How many hours did you work last week?

IBD but not FO, 60 hrs

BBBBBO. 45-50hrs

Banks Analyst, i did 50hr last week.

I have to take a break and go for a walk or quick game of candy crush in the toilet every few hours or my quality of work and concentration drastically declines.

Only 10 hours if you don’t count reading the FT and listening to podcasts. International equity research analyst.

I was on vacation.

r u one of those folks that doesnt turn the volume down when on the potty?

the worst is when someone on the potty have a full fledged conversation on the celly, so disgusting

IR - ~50 hours / week on average. Right now, we’re extremely slow, so it’s closer to 40

No i’d never take a phone call in the toilet, wouldn’t want a client listening to my/other peoples farts.

I did hear a guy watching a porno once, he quicly turned his phone off once he realised it wasn’t on silent.

Forty-five _ factorial _?

That’s a lot of hours.

Analyst, Asset Management firm. 40-45 hours.

lol

40 or so hours usually … but another 40 hours spent on networking/self-study. I’m trying to change careers from insurance to IB. Not going to be easy.

^what stuff r u doing?

Life insurance analysis. It was the first job I managed to get out of college … mostly because I wasn’t at a target school, and my GPA wasn’t insane. I knew that I would eventually wanna break into IB eventually, so I thought that the CFA program would give me a great foundation in valuation / financial statement analysis knowledge.

Now just trying to find my way into a boutique IB in NYC. Leveraging all the connections that I can, etc.

I might also take a self-study course in financial modeling (I’m pretty good with excel, just not in that sense).

i meant what are u doing for the other 40 hours

The 40 hours of life insurance analysis … in a nutshell … is mostly spent advising clients on various types of products and how most efficiently to utilize their insurance contracts in the context of their overall estate planning pictures (US has some very wacky estate tax laws that open the door quite a bit for life insurance to play a huge role). There’s some use of basic NPV/IRR calculations, and simple equity portfolio management (for life insurance policies that invest in mutual funds) … but other than that, very little CFA program crossover (and really nothing that has to do with the IB industry). Overall, just not my cup of tea (I wanted to do IB from the start anyways).

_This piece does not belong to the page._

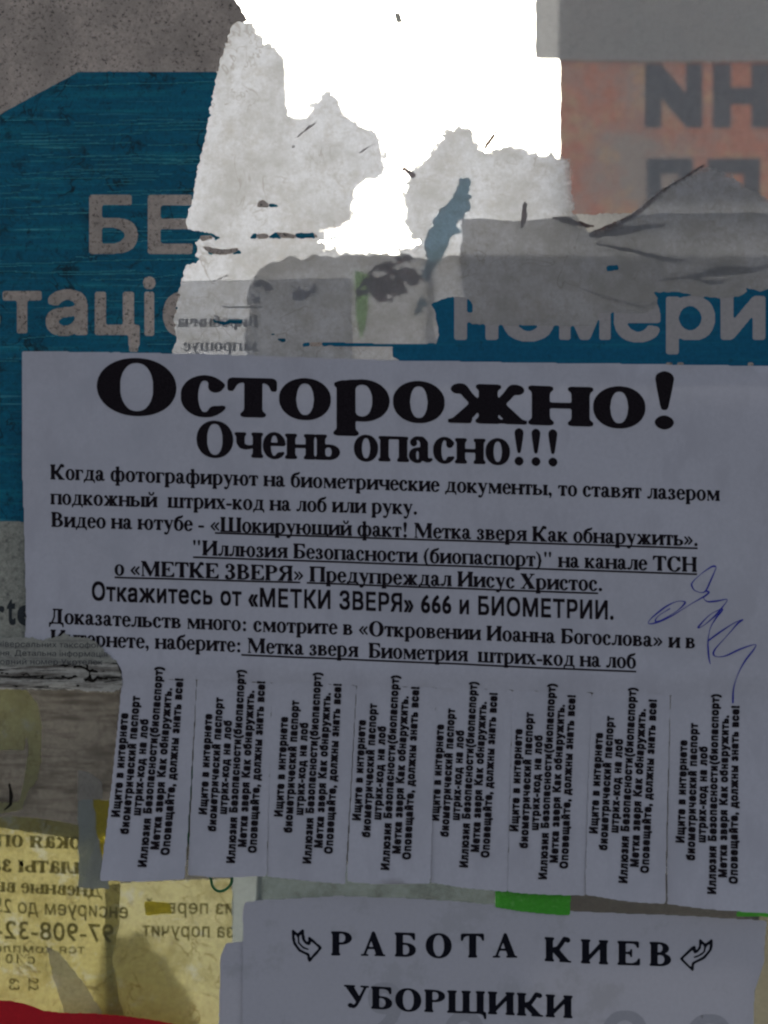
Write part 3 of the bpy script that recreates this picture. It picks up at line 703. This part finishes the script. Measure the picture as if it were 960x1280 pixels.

The 40 hours of networking / self-study is about what you’d imagine. Making contact with anyone I know remotely close to the IB industry. Setting up informational interviews. Etc.

I’m also currently reading a book by Josh Rosenbaum and Josh Pearl, “Investment Banking” … it’s quite a good read, and builds nicely on L2 material. Was thinking about supplementing that with taking a self-study WSP program.

^(the 40 hours of networking / self-study may or may not include the time spent on AF - I’ll let you figure that one out cool)

you’re currently a life insurance agent? You sell these products right? Products being all ilfe insurance or life insurance related such as annuities.

I guess you can say I’m an “agent,” in that I’m licensed to sell life insurance. The thing is, though, that I don’t actually sell. I’m at a small firm and we have a single managing partner that does the production (we get new business by word of HIS reputation and 20+ years in the industry as an actuary, etc.). I’m the senior analyst (life insurance version of associate level in the IB world) in charge of maintaining existing relationships / providing analysis to clients on their existing programs / etc. It’s a pretty solid gig (decent base salary, no production quota, etc.) … just not the type of stuff I’m interested in, thus the planned career switch.

PS - I’m not too conversant on annuities (I know the basics, and some of the products/riders, but nothing beyond that). My expertise is mostly with pure life-based products.